On some levels this incredible degree of focus allows us to plumb depths of scientific and engineering fields that were unthinkable 40 years ago, but I can't help but think we are prepping for a fall. General degree programs-specifically the humanities and fine arts, are being dropped from curriculums at alarming rates across the country. I studied Philosophy and History in college so I could learn how to think -I figured I would have the rest of my life to fill in the details. My eclectic reading (currently have books going on civil engineering, organic agriculture, religion in politics, and existentialism) allows me to live a full life. But it is more than that. I strife to be hands on; to do things. I drive a hybrid car and still change my own oil and plugs. I read Sartre and have started a gardening business that uses nothing but hand tools. I also see very few people like me in Corporate America. What has this focus on specificity cost us? How many of us can collect seed from a tomato or can that tomato if we needed to without getting sick? How many Americans know how to weld, wire an outlet, or write HTML? We live in a society built on things we don’t understand.
Michael Perry said he was sick of his Redneck friends dogging on his academic friends and vice versa.
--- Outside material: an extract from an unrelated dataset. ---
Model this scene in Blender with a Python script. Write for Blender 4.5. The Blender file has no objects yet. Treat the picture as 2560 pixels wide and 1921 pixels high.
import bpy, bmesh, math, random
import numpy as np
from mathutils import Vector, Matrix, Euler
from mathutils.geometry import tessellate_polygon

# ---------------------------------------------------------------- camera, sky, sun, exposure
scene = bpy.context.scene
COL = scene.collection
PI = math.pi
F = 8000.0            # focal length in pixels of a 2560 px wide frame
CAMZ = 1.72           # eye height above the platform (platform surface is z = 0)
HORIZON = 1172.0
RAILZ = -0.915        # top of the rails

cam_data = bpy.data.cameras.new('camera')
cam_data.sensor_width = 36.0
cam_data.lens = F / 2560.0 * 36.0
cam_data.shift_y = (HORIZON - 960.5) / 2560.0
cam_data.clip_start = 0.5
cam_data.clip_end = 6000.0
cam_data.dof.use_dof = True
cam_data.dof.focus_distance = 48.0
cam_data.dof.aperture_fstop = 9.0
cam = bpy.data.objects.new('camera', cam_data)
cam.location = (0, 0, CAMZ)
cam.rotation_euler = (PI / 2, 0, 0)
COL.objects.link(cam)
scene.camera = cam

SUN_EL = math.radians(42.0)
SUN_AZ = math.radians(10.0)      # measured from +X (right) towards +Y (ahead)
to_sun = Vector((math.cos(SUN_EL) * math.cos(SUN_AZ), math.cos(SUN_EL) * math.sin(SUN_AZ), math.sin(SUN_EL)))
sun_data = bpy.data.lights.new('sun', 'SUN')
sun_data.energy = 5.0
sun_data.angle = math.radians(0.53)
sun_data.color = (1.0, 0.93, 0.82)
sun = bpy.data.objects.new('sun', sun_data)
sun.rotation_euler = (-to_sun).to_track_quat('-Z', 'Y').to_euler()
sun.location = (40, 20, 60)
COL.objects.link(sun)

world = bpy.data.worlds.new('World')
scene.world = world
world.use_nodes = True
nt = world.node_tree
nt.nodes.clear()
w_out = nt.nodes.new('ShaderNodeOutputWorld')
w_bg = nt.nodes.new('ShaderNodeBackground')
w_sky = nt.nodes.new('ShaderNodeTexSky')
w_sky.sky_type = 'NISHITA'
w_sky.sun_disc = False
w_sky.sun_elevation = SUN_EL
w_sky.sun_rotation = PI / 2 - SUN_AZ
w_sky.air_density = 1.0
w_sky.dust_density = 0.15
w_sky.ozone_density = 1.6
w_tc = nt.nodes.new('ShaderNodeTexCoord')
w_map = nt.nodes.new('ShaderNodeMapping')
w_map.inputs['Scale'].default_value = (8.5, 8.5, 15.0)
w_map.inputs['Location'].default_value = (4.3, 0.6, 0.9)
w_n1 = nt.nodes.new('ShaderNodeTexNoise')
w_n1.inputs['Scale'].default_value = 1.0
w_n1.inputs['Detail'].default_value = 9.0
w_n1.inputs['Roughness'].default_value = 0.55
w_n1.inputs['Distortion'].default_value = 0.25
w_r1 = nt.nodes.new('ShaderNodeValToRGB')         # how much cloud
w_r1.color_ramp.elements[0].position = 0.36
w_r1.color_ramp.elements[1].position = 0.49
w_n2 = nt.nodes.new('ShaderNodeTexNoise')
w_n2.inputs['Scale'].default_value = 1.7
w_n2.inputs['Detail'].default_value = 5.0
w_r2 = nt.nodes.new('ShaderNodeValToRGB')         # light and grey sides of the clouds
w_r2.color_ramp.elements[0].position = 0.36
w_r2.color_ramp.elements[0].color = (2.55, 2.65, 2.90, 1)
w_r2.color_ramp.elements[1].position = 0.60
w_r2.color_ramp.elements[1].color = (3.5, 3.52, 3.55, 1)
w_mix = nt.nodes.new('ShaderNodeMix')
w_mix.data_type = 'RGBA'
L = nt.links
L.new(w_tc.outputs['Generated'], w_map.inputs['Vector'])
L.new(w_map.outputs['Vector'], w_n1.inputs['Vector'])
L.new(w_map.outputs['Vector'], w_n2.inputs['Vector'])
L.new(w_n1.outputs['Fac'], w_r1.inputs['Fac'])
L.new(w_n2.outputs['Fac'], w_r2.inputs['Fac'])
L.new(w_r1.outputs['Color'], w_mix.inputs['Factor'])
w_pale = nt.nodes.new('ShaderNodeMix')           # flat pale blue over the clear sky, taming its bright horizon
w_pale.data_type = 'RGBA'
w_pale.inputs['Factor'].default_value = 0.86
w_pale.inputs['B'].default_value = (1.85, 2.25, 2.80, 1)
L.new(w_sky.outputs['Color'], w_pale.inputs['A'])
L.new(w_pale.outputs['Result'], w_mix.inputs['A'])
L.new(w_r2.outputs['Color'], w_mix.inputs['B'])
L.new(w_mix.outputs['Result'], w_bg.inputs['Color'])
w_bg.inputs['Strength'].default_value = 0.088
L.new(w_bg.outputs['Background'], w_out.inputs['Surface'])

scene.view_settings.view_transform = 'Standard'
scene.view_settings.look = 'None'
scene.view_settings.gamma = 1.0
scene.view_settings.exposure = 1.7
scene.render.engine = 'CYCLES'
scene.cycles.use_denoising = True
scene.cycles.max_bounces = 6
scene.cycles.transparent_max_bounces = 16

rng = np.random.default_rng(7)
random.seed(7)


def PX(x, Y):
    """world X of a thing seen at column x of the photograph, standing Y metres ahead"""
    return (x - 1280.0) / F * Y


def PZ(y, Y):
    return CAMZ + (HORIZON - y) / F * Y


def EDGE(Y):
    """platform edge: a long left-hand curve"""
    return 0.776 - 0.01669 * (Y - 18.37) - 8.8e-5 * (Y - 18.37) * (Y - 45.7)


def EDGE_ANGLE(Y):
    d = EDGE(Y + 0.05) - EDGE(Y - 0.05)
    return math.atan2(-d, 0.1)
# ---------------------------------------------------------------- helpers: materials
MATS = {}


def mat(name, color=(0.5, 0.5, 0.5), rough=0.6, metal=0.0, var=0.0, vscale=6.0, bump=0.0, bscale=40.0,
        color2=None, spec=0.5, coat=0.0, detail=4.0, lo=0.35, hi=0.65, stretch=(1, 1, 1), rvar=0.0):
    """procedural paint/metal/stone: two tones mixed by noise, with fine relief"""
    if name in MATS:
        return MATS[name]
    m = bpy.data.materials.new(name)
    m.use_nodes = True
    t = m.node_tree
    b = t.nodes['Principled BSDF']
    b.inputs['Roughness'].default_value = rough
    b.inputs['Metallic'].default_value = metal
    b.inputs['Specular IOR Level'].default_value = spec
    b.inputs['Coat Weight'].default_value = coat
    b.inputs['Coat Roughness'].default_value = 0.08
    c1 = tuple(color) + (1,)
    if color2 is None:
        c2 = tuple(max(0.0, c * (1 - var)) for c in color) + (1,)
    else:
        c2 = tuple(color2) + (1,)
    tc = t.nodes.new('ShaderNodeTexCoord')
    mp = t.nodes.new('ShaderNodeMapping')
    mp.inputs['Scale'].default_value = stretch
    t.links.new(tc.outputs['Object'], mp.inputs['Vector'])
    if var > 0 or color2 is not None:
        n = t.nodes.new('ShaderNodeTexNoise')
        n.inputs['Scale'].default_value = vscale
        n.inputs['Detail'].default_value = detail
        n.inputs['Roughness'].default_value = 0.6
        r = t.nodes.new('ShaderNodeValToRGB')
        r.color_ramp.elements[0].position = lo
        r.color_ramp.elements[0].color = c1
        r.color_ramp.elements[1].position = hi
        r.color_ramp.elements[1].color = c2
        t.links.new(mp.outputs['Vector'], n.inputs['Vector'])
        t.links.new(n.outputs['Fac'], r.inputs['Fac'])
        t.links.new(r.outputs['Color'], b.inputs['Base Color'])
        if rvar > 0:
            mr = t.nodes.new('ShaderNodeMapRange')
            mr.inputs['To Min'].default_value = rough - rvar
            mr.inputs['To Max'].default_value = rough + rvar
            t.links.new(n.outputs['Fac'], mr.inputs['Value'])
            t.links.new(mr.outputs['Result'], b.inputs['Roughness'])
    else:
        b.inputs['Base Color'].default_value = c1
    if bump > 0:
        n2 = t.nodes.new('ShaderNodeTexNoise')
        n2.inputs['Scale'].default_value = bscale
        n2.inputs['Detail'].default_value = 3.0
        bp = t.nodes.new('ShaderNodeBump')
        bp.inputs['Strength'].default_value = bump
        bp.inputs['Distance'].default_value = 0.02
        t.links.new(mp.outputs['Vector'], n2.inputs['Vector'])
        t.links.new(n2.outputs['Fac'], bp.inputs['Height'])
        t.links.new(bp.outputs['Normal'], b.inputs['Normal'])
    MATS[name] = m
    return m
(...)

I distinctly remember the look of horror on my high school guidance counselor’s face when I chose auto shop over AP Calc my senior year. I had this theory that most people had a similar level of intelligence-most of my geek friends called the burnouts morons, but most of those morons could rebuild a carburetor in a few hours…without directions. How is that any different than running force vectors on your T-85 graphing calculator? When the chips are down I’ll take a ‘burnout’ over a geek any day. And I consider myself a geek-just one with a 3 ton jack in the garage and dirt under my nails.
The world needs generalists. The second half of the 20th century-the great Pax Americana- was one of the more stable times in world history. Stability breeds affluence, which in turn breeds specificity. Looking down the barrel of the next 50 years I see change in the wind. The deep discontent of the “third” world, the undeniable prospect of climate change, and the ever accelerating advances in technology placing ethical strains on a generation without the intellectual tools to handle them. Times of change demand right brain thinkers-or better yet those in the middle and comfortable in both sides to help forsee impending challenges and then to plot sustainable solutions to those challenges. In my quest from dyed in the wool left brain to left of central brain I am attempting to do many things. Read more poetry-ok read any poetry. Grow Permaculture gardens instead of monoculture beds. Do more, and talk less. Try things for the explicit reason that I think they won’t work or because I don’t want to.
I think that the problems my children will face will be more similar to the ones my Grandparents faced and am deeply concerned at how our society is prepping them to handle those challenges. My children will need to be Self Reliant and members of a community, not specialists who don’t know their neighbor’s name.
I think I’ll go read some poetry and then talk it over with a friend.